City officials are also set to meet soon with representatives of the Northwest Suburban Municipal Joint Action Water Agency, which is still considering the costs and benefits of the project. Because the agency is so large and the suburbs included are so far northwest, its participation would significantly impact the plans. 

“We have gotten phone calls from Niles and Des Plaines, they’re asking us what the next steps are,” Stoneback said. “I said, ‘I have to figure out what’s going on with the big fish.’”

Mayor Elizabeth Tisdahl noted that she had heard interest from a representative of Prospect Heights while attending a brunch for legislators from the northwest suburbs.

“Chicago raising their rates has made me quite popular at these meetings,” she said. “Go forth and make us a lot of money, Dave.” 

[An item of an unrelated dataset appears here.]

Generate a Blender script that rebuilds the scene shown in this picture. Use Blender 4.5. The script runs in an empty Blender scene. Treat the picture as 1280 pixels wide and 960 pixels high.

Tony February 14, 2013 at 10:37 PM
Isn't there a treaty with Canada that restricts use of Great Lakes water? Is this even possible. Not to mention the Great Lakes are extremely low now due to drought and increased evaporation due to our milder winters. I like the idea of getting some money from NU. They've been like a barnacle on the town forever and all we've got to show for it is a firetruck.
Jennifer Fisher February 15, 2013 at 01:01 AM
Tony, you're right that there's a treaty with Canada, called the Great Lakes Water Quality Agreement (http://www.epa.gov/glnpo/glwqa/). It's my understanding that Evanston's increased usage wouldn't interfere with the treaty's terms.
Tony February 15, 2013 at 02:16 AM
Thanks for the link, Jennifer. Here's a link to an article concerning the historic low water levels the Great Lakes are reaching. I believe the WQA deals with what's in the water but as water levels sink and a host of problems arise, I think other treaties are in place that would have an impact on Evanston's decision to spend millions on a water-carrying infrastructure that might be of use for a short time if at all. Pretty risky proposition if it's being counted on for decades of revenue.
Tony February 15, 2013 at 02:16 AM
Sorry, forgot the link. http://newswatch.nationalgeographic.com/2012/11/20/climate-change-and-variability-drive-low-water-levels-on-the-great-lakes/
Jim February 15, 2013 at 02:39 AM
Federal laws and Supreme Court decisions also affect Illinois’ water supplies. After 30 years of controversy over Illinois’ diversion of water out of Lake Michigan and down the Illinois River, in 1930 the Supreme Court set a limit on the amount of water Illinois could divert out of Lake Michigan. After another major controversy involving Illinois and other states around the Great Lakes and Canada, the Court reset the diversion limit to 3200 cfs (the 1967 Level of Lake Michigan Act).